Wednesday, October 22, 2008

Anagogy, Nature and Human Thought

If the human mind is the circumference, that is, the thing in which all things are contained, as we begin to deal with the anagogical nature of phases, we see that human action may move from being imitative of nature to being the thing in which nature itself is contained. This works in the literal sense that the human mind is an organic product made by nature itself, and in that the possibilities of nature are contained within the collective human subconscious or within the expanse of human imagination. Like The Idea of Order at Key West, we see an ambigious transition from nature producing and containing the human mind, containing it within the confines of nature, and the mind attempting mimicry of said nature, to a newer phase, the phase of anagogy where nature's breadth is within the infinite of human mind, with nature being the lower entity, all nature becoming intrinsicly imitative of human thought.
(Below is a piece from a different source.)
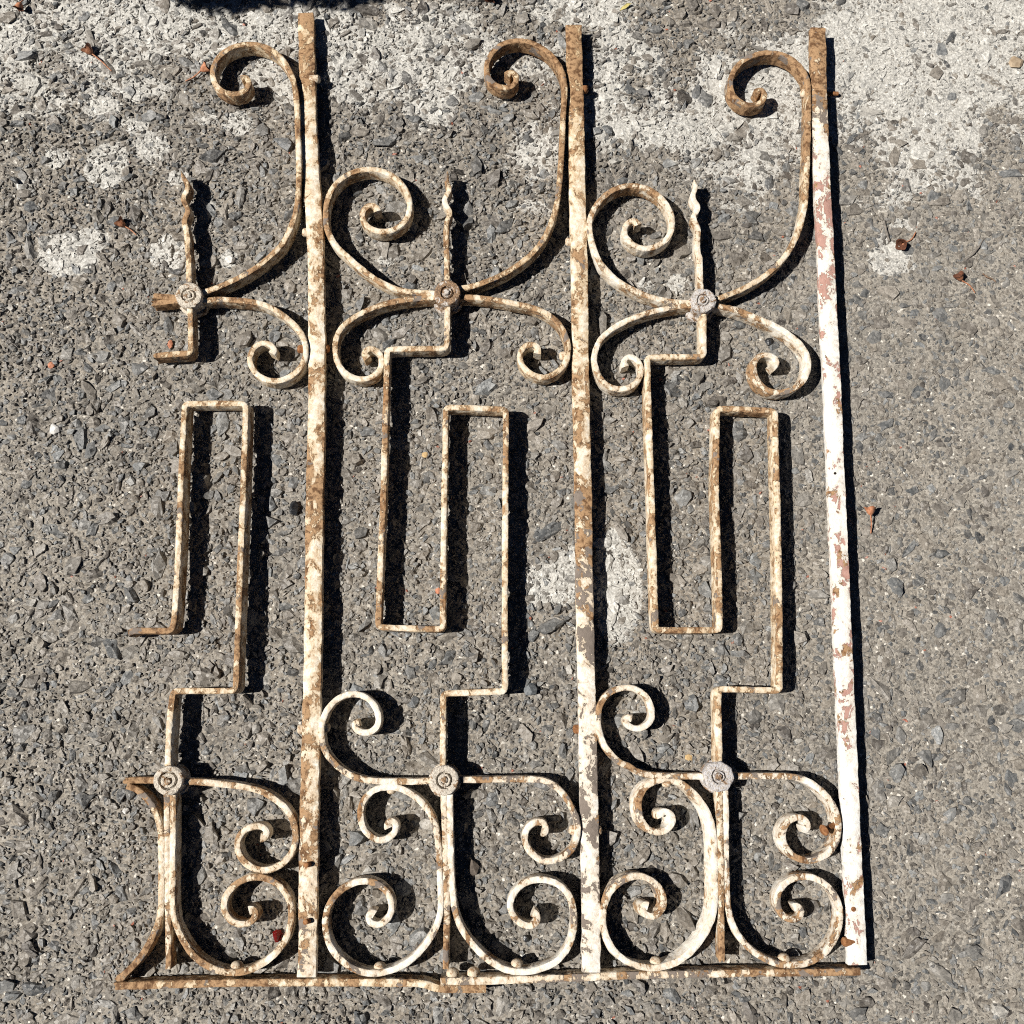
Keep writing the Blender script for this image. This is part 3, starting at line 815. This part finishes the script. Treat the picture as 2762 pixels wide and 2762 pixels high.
# rosettes
def lathe(name, prof, centre, seg=44, noise=.0004, mat=None, parent=None, facet=0, rust=0.0, squash=(1, 1), sharp=40, axis=None, label=None, tint=0.0):
    rnd = np.random.default_rng(int(abs(centre[0] * 7919 + centre[1] * 104729) * 1000) % 2 ** 31)
    n = len(prof); a = np.arange(seg) / seg * 2 * math.pi
    V = []
    ph = rnd.uniform(0, 6.28, 4)
    for r, z in prof:
        rr = np.full(seg, r)
        if facet:
            rr = rr * (1 / np.cos(((a + ph[0]) % (2 * math.pi / facet)) - math.pi / facet)) * .955
        rr = rr * (1 + .018 * np.sin(2 * a + ph[0]) + .014 * np.sin(3 * a + ph[1])) + rnd.uniform(-1, 1, seg) * noise
        V.append(np.stack([np.cos(a) * rr * squash[0], np.sin(a) * rr * squash[1], z + rnd.uniform(-1, 1, seg) * noise * .7], 1))
    V.append(np.array([[0, 0, prof[-1][1]]]))
    V = np.concatenate(V)
    ids = np.arange(n * seg).reshape(n, seg); nx_ = np.roll(ids, -1, 1)
    q = np.stack([ids[:-1], nx_[:-1], nx_[1:], ids[1:]], -1).reshape(-1, 4)
    cap = np.stack([ids[-1], nx_[-1], np.full(seg, n * seg)], -1)
    if axis is not None:
        z_ = Vector(axis).normalized()
        V = V @ np.array(z_.to_track_quat('Z', 'Y').to_matrix()).T
    V = V + np.asarray(centre)
    me = mesh_np(name, V, [q, cap], smooth=True, sharp=sharp, attrs={'rust': np.full(len(V), rust), 'tint': np.full(len(V), tint)})
    o = link(name, me, mat, parent or panel)
    if label:
        o['label'] = label
    return o


ZR = .040
ROS = [(T('D', [(576, 400)])[0], 0, .25, 0.0, .0007, 1.0), (T('E', [(845, 382)])[0], 0, .60, .6, .0004, 1.0), (T('F', [(822, 440)])[0], 0, .25, .8, .0010, .96),
       (T('J', [(477, 236)])[0], 0, .20, 0.0, .0006, 1.0), (T('K', [(962, 234)])[0], 0, .15, 0.1, .0005, 1.0), (T('L', [(718, 206)])[0], 8, .10, 1.0, .0004, 1.04)]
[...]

It would seem that once we examine things in the ultimate, in the broad general "underthought" of anagogical collective unconscious, that we may find the way of things, the natural idea of order, as in the poem, becomes displaced and flipped on its head, reversing the roles that nature and the human imagination play. We see, as we do in Wallace Stephen's poem, that nature goes from being human inspiration or the way of things to a concept percieved within the limits of human imaginative potential, a universal theme, a mere singularity of possibility within the infinite confines of our minds as poets.